Svetana's means of record-keeping are painstaking and paper-based. At the site, she takes notes everyday on the progress of the dig and the items uncovered. These notes are always accompanied by detailed drawings of the artifacts. Once back in Blagoevrad, she transcribes everything to a second book, in which items are assigned the numbers that will follow them for decades. About a month is required to make item "passports," with a picture and detailed information about where and when it was found, how deep in the ground it was, the materials used, the condition, and any pertinent historical information. At this stage, Svetana will send some pieces off to be restored, cleaned, or reassembled. Once each item has a physical passport, Svetana sets to work on a bound overview of the site. This will cover the history of the location, the daily progress of the excavation, an inventory of the items found, blueprints, drawings, and a photographic history of the dig. Only when all of this has been completed will Svetana present her findings to archaeological societies and prepare a display for the museum.
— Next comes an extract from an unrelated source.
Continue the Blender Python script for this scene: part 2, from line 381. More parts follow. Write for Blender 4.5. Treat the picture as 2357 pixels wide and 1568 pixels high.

I am continuously impressed by Svetana's dedication to her field. She lives alone in a humid one- room apartment. There is graffiti on the walls of her museum. She can't escape Blagoevgrad's stifling heat--she has no air conditioning or working refrigerator. Yet she hums away with quiet excitement as we sit in her office and slowly make a coherent story out of broken tools and shards of pottery.
I am now back in Sofia while I wait for Svetana to prep a second excavation in her home town of Melnik. I've spent a great deal of time at the ethnographic museum here; unfortunately, work has come to something of a stand-still. The hot weather has driven many of the locals to the Black Sea, making what was once "loosely structured" almost totally random and disordered. With more time on my hands than I would like (the neurotic student in me is starting to get antsy), I've begun doing some research on grants and other sources of funding for Svetana's projects. As she speaks no English (we communicate in French, of all things), I hope to put her in touch with resources she might not otherwise find. In August I return to digging!